I want to talk about ceasing to do. It’s probably more accurate to say minimizing effort or ceasing to make an effort. Basically, it’s the realization that you can live in the world in such a way that you don’t have to use two oars rowing quite vigorously against the stream to try to get somewhere.

Instead, you can use one oar and fairly effortlessly steer downstream, using the entire strength of the river to reach your destination. So, this is a principle that I try to emphasize when I talk to people.

We have been engaging in various spiritual practices and attempting to achieve different goals for many years, but all this “doing” itself becomes an obstacle. Even many of the basic spiritual teachings we hear about are presented in a rather egoic, action-oriented manner. For example, we often hear phrases like “let go” or “allow,” but these can be interpreted as actions from the egoic perspective.

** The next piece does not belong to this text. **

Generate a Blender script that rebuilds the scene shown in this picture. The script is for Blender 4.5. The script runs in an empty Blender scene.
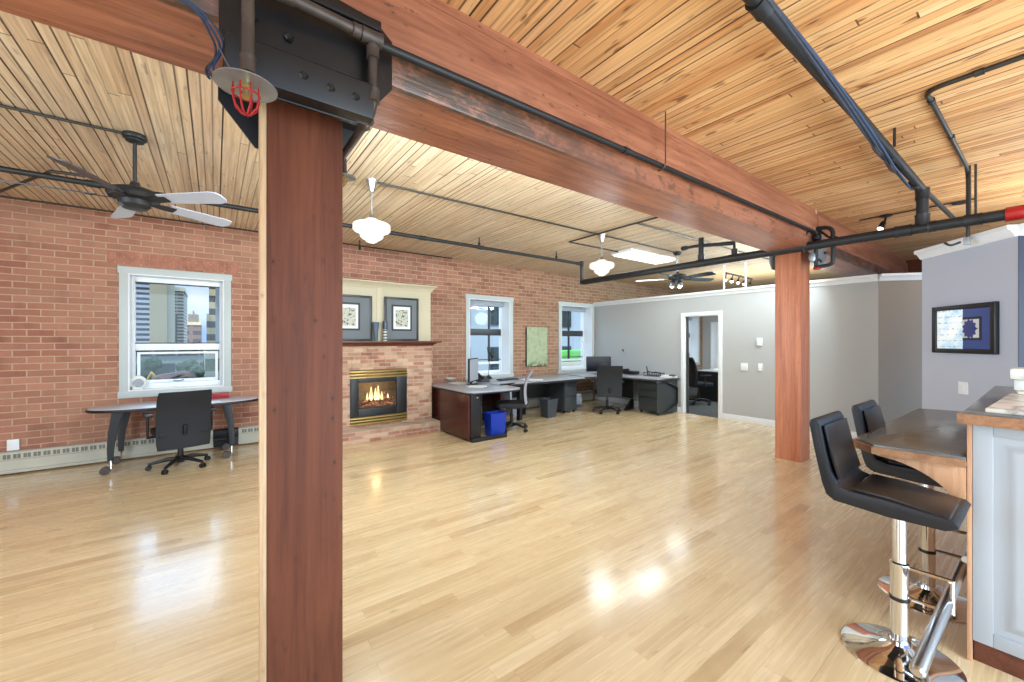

For instance, when someone says, “let go,” non-dual practitioners might respond by asking, “Who is going to let go?” To some extent, they are onto something because when you hold onto a bag of luggage, it remains in your hand only as long as you make the effort to hold on. As soon as you stop making that effort, the bag falls away, pulled by gravity.

Our inherent nature is not to hold on; it is we who are holding on. Therefore, it’s not so much about “letting go” (which still implies an action), but rather about ceasing to hold on. Similarly, you might hear people talk about the need to “allow,” but allowing can also be approached from an egoic perspective, where you try to allow. In reality, what we are often doing is resisting. The key is to cease resisting.

Once we stop resisting, allowing happens automatically. Some might say we need to “accept,” but acceptance isn’t the issue; it’s our tendency to deny that creates the effort. If we cease denying, acceptance naturally occurs. So, this principle is similar to the concept of silence or stillness. If the goal is to be still, the question arises: how do you do it?

Well, whatever action you take, however, whatever movement you make is actually counter to stillness. If you’re trying to achieve silence, whatever you keep talking about or making noise, you’re destroying the silence. The way to attain stillness or silence is to cease doing.

If you stop making noise, there is silence. If you stop moving, there is stillness. So, I try to reverse the approach and emphasize that it’s not about trying to do something in the same way. You’ll hear that it’s not about becoming, it’s about being. Becoming implies trying to do something, but it’s not about that. It’s about being or, at the very least, realizing what is, through the illusions of the mind and ignorance. Those are the obstacles. It’s not about trying to become something.

This represents a change in direction and focus because many people often ask me what they should do. I keep telling them not to do anything because doing is the problem.

They have been engaging in various practices, inquiries, contemplations, and everything else for years. So, I advise them to cease doing, to not do anything. If they need a practice, I suggest being aware and watching for instances where they are making effort, and then ceasing those efforts. This will naturally bring them back to a more natural state.

You often hear that awakening is about living from one’s being or the natural state, or however you want to describe it. So, how does one get to the natural state? By not trying to do something. Our doing is the unnatural part. Therefore, we need to stop doing or making the effort, minimizing our efforts, and allow stillness and silence. By doing so, awareness may see what is as it is.

I believe it’s important to realize or be aware of the amount of effort, doing, and practice we engage in, as well as what we are trying to become. We need to examine all of that and realize that it’s the wrong direction. It hasn’t brought us to where we want to go, and truthfully, it never will.

If enlightenment can be described as seeing through the illusion of the ego or the illusory self, then what can the ego do to see through itself? Absolutely nothing. Any attempt by the ego only reinforces and strengthens the illusion. Therefore, it’s not about doing; we do far too much. We need to step back from the doing and simply refrain from doing, which doesn’t require effort. Ceasing to do leads to stillness, silence, and so on.